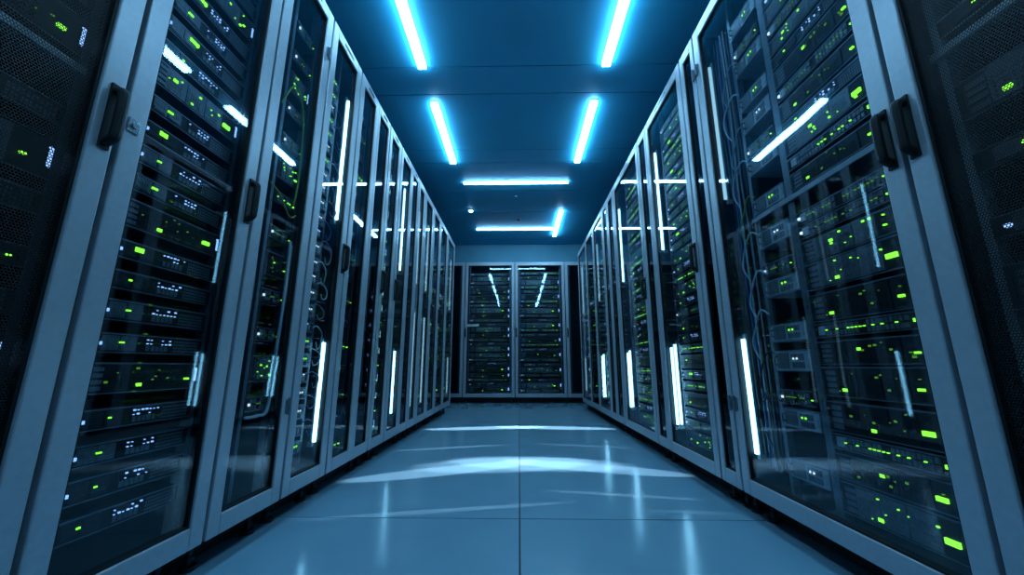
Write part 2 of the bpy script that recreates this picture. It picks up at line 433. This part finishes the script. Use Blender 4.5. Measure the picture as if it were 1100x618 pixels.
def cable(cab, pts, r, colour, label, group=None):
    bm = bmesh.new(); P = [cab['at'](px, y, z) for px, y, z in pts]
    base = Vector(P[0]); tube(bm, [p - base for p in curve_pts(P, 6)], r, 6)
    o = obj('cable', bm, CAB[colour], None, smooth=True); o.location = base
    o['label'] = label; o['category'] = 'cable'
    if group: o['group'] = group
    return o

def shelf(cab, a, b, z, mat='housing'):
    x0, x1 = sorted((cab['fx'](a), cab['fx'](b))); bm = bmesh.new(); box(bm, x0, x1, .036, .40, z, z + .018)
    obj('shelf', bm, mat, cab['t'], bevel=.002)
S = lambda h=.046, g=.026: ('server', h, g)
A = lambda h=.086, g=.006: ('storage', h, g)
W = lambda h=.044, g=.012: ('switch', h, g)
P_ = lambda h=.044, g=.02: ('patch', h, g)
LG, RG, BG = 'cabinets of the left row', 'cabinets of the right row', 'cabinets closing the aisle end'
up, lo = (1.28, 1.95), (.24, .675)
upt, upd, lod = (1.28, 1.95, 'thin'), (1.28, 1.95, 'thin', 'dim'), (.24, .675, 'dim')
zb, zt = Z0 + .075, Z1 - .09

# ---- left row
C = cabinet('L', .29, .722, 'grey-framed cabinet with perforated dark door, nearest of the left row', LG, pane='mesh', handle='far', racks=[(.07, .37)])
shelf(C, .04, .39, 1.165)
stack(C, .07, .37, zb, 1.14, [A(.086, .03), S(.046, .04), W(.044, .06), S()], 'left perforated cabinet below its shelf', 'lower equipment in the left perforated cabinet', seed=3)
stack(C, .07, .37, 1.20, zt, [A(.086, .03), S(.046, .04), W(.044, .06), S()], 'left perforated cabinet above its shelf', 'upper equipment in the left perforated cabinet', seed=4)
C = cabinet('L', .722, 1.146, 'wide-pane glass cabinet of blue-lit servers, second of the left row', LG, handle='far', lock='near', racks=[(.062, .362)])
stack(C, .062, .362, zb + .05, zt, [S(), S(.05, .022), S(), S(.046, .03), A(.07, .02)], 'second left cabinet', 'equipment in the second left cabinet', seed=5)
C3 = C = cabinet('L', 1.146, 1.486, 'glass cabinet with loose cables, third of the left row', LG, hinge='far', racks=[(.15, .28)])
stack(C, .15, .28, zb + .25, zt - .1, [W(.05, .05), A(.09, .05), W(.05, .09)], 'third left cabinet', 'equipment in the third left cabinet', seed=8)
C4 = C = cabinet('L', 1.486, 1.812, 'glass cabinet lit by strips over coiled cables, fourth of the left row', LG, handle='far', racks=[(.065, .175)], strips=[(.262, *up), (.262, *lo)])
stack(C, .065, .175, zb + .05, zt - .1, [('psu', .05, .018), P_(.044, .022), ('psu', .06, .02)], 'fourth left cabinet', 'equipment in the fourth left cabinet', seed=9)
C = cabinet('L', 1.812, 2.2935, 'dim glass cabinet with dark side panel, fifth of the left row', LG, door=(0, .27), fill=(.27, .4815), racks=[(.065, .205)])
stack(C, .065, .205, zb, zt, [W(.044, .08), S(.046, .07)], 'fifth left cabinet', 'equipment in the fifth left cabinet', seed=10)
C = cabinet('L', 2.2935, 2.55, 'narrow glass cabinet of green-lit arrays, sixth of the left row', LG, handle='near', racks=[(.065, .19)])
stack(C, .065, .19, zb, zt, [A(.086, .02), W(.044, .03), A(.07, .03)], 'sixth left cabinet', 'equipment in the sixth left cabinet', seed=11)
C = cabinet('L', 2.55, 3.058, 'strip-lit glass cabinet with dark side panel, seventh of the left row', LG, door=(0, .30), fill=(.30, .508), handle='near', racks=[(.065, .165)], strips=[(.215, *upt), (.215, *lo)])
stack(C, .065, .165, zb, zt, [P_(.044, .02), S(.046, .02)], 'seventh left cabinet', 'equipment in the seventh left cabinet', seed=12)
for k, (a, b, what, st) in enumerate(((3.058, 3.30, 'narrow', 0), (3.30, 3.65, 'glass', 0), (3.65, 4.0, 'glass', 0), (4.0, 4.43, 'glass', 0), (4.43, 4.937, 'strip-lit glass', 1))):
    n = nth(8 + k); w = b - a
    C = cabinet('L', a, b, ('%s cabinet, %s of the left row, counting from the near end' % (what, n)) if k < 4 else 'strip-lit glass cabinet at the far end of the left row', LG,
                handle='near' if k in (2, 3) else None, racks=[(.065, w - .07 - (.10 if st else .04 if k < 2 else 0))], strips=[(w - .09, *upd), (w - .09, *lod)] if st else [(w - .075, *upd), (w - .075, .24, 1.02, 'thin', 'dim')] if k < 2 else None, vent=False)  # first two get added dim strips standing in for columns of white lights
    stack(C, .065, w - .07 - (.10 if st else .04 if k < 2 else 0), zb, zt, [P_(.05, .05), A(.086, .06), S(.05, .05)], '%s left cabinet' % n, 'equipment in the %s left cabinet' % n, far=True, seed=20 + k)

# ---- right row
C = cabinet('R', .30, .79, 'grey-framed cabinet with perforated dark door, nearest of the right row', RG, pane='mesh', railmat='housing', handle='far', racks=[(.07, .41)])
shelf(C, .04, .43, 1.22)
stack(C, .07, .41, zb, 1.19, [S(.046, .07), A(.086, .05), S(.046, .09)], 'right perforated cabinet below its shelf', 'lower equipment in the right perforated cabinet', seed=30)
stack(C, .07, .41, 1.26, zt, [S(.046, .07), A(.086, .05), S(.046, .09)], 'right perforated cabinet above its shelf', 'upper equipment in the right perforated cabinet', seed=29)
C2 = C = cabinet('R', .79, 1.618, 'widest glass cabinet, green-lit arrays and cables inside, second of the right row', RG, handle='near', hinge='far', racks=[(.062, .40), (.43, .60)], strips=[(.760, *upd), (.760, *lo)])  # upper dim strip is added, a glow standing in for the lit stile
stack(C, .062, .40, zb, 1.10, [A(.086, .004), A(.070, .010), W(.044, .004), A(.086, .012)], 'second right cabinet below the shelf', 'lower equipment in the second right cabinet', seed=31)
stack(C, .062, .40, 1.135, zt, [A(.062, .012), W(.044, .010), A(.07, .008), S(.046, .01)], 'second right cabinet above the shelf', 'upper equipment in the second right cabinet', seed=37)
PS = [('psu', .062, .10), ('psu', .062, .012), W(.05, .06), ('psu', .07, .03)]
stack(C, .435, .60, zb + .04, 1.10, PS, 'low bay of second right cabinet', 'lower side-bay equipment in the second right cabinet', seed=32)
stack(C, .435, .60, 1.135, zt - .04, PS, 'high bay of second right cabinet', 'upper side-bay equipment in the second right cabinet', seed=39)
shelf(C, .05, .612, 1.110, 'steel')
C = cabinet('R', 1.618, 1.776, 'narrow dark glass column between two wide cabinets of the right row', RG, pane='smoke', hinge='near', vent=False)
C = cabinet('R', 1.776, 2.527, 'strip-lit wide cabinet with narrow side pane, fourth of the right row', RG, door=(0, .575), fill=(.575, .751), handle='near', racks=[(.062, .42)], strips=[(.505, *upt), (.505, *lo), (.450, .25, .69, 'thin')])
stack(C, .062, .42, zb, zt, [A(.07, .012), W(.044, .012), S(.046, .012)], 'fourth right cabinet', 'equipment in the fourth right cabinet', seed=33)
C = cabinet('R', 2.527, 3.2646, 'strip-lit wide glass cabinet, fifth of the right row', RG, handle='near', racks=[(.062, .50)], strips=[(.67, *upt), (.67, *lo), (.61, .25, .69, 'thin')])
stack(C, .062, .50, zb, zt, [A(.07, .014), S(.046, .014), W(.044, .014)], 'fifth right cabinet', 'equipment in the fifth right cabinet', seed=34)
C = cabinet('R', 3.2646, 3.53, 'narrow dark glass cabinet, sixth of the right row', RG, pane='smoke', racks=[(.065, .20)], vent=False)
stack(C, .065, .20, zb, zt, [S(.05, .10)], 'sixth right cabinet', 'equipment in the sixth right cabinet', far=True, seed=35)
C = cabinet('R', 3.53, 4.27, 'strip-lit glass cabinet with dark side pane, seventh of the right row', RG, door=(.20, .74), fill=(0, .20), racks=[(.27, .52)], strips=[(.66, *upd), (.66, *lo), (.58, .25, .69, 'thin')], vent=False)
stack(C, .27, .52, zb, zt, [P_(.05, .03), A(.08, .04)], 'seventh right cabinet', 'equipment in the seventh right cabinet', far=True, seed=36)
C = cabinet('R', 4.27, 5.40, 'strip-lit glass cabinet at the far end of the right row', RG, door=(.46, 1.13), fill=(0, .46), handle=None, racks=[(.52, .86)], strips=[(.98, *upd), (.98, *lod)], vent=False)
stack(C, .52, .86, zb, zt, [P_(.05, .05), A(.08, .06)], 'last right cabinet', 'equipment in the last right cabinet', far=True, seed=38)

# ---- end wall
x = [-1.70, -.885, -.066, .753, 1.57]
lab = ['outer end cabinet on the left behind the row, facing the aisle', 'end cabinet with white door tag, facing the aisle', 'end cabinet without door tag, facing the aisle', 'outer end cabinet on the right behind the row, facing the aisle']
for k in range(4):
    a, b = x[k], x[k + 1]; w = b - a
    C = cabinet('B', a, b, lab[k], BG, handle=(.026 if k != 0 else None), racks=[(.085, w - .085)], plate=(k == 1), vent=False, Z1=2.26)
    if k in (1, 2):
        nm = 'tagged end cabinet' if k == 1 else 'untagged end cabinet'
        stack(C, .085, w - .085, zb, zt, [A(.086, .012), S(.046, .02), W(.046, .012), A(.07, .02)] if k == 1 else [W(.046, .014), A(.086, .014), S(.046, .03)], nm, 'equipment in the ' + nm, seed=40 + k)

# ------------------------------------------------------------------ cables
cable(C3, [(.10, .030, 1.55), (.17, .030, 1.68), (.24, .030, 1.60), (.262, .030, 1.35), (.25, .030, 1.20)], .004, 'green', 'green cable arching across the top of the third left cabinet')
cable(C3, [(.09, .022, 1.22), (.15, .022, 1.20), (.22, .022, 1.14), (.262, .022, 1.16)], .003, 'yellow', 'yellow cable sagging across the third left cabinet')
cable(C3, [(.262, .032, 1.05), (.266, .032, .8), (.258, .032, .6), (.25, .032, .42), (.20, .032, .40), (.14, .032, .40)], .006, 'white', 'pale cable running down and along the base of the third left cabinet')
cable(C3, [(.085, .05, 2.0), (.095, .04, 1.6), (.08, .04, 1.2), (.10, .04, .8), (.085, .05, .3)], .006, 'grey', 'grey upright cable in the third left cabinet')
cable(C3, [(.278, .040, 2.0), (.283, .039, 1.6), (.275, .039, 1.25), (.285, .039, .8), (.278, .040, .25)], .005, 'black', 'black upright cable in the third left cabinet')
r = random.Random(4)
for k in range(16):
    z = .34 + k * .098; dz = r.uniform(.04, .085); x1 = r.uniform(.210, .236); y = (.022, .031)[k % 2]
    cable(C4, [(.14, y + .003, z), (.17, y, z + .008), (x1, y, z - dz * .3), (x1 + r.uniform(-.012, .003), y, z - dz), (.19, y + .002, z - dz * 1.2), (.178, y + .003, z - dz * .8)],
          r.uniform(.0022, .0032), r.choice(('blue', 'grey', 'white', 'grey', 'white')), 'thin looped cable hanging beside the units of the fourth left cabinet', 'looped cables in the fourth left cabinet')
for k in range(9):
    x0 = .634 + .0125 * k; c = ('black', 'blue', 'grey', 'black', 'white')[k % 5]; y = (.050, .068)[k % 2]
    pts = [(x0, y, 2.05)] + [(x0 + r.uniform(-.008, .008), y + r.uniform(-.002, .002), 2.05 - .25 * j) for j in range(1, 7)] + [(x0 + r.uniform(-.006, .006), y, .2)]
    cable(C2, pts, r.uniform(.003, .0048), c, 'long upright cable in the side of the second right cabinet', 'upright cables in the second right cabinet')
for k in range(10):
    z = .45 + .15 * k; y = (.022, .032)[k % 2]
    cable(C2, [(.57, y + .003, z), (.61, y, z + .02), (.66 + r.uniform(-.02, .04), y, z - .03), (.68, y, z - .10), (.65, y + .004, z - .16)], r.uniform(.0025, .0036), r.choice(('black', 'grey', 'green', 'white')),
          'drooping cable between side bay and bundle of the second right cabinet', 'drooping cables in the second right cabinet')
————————
_Directions_:
Please reproduce the listing exactly from its opening line through the line that contains "zb, zt = Z0 + .075, Z1 - .09", both included, with all pictures omitted.

_Answer to this task_:
Write part 2 of the bpy script that recreates this picture. It picks up at line 433. This part finishes the script. Use Blender 4.5. Measure the picture as if it were 1100x618 pixels.
def cable(cab, pts, r, colour, label, group=None):
    bm = bmesh.new(); P = [cab['at'](px, y, z) for px, y, z in pts]
    base = Vector(P[0]); tube(bm, [p - base for p in curve_pts(P, 6)], r, 6)
    o = obj('cable', bm, CAB[colour], None, smooth=True); o.location = base
    o['label'] = label; o['category'] = 'cable'
    if group: o['group'] = group
    return o

def shelf(cab, a, b, z, mat='housing'):
    x0, x1 = sorted((cab['fx'](a), cab['fx'](b))); bm = bmesh.new(); box(bm, x0, x1, .036, .40, z, z + .018)
    obj('shelf', bm, mat, cab['t'], bevel=.002)
S = lambda h=.046, g=.026: ('server', h, g)
A = lambda h=.086, g=.006: ('storage', h, g)
W = lambda h=.044, g=.012: ('switch', h, g)
P_ = lambda h=.044, g=.02: ('patch', h, g)
LG, RG, BG = 'cabinets of the left row', 'cabinets of the right row', 'cabinets closing the aisle end'
up, lo = (1.28, 1.95), (.24, .675)
upt, upd, lod = (1.28, 1.95, 'thin'), (1.28, 1.95, 'thin', 'dim'), (.24, .675, 'dim')
zb, zt = Z0 + .075, Z1 - .09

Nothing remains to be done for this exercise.